◆ **Your instructions**
Drop every picture. Then return, exactly, the lines from the beginning of the listing below through the one containing "C.cycles.filter_width = 1.9".

◆ **Recorded information**

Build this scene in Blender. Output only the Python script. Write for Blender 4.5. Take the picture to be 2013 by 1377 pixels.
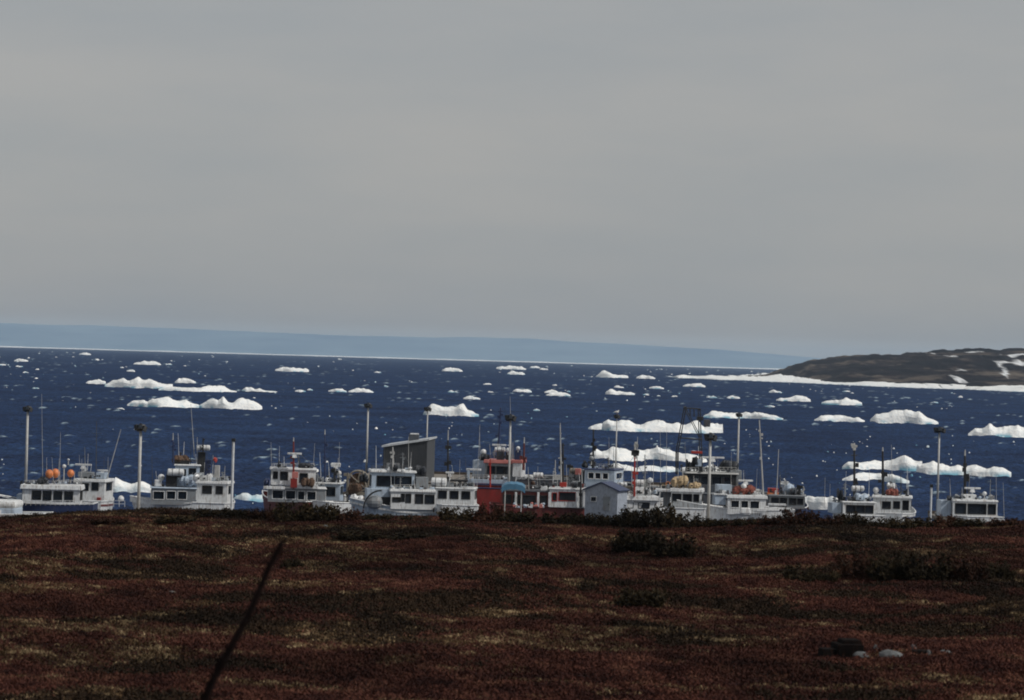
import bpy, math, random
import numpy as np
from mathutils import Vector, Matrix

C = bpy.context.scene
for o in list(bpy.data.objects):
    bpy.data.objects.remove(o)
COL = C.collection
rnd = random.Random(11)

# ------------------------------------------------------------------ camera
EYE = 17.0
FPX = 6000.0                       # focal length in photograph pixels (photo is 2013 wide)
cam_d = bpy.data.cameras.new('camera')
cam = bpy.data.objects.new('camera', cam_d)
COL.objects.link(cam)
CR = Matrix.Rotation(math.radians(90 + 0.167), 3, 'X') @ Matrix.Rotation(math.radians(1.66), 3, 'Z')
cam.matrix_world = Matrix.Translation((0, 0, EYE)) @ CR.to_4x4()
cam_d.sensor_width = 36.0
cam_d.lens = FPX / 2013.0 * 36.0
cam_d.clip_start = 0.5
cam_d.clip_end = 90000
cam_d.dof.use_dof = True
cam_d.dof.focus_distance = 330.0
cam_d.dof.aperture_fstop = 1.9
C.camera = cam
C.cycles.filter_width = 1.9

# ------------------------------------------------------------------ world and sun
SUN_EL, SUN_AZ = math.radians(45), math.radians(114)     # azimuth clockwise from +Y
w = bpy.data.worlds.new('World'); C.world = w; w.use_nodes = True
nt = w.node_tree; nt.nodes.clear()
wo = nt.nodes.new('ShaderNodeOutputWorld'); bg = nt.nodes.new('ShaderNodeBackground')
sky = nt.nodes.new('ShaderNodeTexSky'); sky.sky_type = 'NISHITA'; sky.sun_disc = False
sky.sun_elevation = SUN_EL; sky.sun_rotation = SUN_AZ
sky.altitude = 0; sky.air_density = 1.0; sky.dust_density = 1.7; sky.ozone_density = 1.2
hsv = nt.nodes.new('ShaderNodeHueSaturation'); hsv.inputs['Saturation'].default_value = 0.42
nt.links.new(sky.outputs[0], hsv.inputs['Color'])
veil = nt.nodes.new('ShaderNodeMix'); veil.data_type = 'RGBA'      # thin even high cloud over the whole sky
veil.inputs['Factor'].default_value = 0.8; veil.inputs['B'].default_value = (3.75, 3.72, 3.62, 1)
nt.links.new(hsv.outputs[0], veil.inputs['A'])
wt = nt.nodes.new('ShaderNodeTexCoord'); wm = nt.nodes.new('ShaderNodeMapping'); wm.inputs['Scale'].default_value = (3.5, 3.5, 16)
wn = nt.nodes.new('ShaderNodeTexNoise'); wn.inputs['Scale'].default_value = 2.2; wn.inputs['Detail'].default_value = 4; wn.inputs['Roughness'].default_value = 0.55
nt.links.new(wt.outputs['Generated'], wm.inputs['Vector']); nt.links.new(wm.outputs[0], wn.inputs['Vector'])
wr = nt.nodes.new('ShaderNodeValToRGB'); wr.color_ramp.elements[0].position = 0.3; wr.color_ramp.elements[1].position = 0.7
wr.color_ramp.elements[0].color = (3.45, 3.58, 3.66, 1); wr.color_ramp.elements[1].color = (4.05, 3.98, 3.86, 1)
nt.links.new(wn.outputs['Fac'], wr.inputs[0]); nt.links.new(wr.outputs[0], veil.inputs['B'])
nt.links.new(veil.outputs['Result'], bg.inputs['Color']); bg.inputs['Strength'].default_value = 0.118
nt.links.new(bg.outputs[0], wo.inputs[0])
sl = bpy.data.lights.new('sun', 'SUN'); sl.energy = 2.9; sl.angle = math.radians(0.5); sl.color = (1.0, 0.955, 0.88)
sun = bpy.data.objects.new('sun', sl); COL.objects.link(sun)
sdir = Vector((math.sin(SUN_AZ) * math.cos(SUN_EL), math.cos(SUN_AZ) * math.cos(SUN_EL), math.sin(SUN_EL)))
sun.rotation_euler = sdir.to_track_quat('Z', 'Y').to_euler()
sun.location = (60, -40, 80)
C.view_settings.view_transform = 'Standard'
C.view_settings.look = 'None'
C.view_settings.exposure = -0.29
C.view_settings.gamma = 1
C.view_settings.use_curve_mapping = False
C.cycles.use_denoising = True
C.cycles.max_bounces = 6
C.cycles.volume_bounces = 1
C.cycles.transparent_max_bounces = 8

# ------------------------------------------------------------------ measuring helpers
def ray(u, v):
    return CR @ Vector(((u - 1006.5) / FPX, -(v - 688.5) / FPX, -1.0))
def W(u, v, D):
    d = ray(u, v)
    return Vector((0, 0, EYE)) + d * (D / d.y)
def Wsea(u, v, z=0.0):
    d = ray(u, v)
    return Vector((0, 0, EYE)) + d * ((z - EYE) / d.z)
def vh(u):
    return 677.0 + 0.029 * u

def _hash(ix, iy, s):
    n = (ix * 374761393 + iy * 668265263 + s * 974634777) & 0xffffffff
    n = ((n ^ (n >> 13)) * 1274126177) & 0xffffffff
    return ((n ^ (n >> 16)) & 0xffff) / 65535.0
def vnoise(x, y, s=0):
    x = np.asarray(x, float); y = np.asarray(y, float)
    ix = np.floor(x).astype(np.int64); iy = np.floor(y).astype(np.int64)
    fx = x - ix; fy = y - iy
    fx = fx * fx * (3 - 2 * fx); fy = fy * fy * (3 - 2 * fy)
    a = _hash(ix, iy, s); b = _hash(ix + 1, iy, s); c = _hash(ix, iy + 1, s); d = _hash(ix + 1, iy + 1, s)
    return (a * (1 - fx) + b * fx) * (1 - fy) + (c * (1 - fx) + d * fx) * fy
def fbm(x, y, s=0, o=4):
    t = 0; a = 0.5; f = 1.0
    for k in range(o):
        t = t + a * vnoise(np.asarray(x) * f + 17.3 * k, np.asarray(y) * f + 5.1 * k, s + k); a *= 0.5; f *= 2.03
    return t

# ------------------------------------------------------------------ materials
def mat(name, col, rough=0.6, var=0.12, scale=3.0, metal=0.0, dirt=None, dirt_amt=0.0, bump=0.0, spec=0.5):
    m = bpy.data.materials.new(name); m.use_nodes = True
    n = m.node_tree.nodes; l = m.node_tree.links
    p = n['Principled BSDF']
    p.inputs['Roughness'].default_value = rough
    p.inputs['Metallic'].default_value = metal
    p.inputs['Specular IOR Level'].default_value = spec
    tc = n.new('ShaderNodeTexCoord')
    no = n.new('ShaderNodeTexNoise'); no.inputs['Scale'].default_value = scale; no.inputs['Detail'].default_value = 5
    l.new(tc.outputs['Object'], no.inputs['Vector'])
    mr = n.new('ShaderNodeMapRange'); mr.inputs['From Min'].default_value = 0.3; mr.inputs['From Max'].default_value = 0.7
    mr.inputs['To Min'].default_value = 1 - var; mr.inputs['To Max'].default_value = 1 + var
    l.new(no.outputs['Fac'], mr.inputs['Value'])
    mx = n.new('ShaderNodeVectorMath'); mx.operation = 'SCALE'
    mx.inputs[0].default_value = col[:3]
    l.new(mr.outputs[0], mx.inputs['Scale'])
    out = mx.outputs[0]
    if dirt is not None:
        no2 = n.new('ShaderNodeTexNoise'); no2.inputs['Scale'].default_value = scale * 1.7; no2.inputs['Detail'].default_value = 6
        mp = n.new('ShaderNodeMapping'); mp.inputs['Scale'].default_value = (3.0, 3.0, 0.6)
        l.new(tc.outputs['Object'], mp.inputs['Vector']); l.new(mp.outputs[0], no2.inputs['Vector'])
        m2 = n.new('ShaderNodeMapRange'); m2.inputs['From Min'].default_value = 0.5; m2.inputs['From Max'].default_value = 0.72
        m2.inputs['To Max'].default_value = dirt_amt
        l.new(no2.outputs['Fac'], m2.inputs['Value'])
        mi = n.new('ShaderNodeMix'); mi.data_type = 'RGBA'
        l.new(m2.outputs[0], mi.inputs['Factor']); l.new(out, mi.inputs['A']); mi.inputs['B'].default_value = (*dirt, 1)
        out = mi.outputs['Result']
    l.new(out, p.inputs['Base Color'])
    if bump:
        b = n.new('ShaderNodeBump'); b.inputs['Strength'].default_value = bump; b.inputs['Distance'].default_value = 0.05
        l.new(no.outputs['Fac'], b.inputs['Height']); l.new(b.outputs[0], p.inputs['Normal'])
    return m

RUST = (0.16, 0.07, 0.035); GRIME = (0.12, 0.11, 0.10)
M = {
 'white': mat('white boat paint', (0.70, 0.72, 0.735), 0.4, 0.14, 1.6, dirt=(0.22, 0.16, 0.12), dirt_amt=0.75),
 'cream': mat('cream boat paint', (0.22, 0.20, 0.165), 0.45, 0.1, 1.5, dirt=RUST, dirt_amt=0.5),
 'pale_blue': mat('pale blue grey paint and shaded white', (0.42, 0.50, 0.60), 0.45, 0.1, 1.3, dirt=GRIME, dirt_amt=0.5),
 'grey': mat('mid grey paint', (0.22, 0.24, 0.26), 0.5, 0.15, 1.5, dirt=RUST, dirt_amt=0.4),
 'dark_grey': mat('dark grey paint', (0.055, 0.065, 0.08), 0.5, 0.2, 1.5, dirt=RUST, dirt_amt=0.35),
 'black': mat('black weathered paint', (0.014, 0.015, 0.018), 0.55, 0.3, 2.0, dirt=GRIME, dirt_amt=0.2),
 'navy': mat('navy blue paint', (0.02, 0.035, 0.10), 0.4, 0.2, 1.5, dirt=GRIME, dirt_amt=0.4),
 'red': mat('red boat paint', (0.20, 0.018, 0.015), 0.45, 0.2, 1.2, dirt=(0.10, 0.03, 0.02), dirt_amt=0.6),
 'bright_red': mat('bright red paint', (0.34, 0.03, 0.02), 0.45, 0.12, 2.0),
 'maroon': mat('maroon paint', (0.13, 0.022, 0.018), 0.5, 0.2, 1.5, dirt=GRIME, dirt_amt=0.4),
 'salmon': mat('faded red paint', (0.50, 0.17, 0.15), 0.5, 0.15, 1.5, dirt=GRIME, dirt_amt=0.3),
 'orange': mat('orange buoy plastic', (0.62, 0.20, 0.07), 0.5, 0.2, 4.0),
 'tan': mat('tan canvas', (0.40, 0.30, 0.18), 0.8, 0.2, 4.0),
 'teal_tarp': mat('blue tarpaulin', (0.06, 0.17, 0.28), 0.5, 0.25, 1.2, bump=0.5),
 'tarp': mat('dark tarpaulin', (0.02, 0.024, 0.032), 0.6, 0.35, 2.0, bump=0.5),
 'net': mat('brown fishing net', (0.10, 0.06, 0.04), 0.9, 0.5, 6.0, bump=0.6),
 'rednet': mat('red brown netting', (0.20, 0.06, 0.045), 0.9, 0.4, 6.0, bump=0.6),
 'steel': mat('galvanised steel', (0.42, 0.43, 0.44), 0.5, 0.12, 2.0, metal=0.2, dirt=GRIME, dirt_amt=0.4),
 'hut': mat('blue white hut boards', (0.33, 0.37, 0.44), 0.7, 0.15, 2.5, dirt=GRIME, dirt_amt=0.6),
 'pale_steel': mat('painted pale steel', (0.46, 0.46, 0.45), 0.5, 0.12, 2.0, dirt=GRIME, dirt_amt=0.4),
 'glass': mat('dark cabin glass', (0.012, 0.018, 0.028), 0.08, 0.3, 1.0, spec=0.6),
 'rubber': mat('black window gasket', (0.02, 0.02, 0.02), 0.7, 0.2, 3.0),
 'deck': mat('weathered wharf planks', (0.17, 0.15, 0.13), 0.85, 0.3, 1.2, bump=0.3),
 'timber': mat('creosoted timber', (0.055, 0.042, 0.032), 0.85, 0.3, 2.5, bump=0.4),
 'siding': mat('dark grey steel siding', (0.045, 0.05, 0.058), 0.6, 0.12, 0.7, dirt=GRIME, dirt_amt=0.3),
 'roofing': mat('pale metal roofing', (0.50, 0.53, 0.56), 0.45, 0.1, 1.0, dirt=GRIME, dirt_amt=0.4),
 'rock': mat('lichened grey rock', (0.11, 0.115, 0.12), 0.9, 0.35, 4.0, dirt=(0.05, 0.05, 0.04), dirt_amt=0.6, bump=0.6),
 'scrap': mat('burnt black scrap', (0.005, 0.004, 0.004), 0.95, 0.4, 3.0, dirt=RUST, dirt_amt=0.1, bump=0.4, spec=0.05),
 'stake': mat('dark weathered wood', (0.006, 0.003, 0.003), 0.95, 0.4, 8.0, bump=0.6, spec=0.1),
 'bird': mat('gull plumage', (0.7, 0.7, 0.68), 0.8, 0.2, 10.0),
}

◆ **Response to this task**
Build this scene in Blender. Output only the Python script. Write for Blender 4.5. Take the picture to be 2013 by 1377 pixels.
import bpy, math, random
import numpy as np
from mathutils import Vector, Matrix

C = bpy.context.scene
for o in list(bpy.data.objects):
    bpy.data.objects.remove(o)
COL = C.collection
rnd = random.Random(11)

# ------------------------------------------------------------------ camera
EYE = 17.0
FPX = 6000.0                       # focal length in photograph pixels (photo is 2013 wide)
cam_d = bpy.data.cameras.new('camera')
cam = bpy.data.objects.new('camera', cam_d)
COL.objects.link(cam)
CR = Matrix.Rotation(math.radians(90 + 0.167), 3, 'X') @ Matrix.Rotation(math.radians(1.66), 3, 'Z')
cam.matrix_world = Matrix.Translation((0, 0, EYE)) @ CR.to_4x4()
cam_d.sensor_width = 36.0
cam_d.lens = FPX / 2013.0 * 36.0
cam_d.clip_start = 0.5
cam_d.clip_end = 90000
cam_d.dof.use_dof = True
cam_d.dof.focus_distance = 330.0
cam_d.dof.aperture_fstop = 1.9
C.camera = cam
C.cycles.filter_width = 1.9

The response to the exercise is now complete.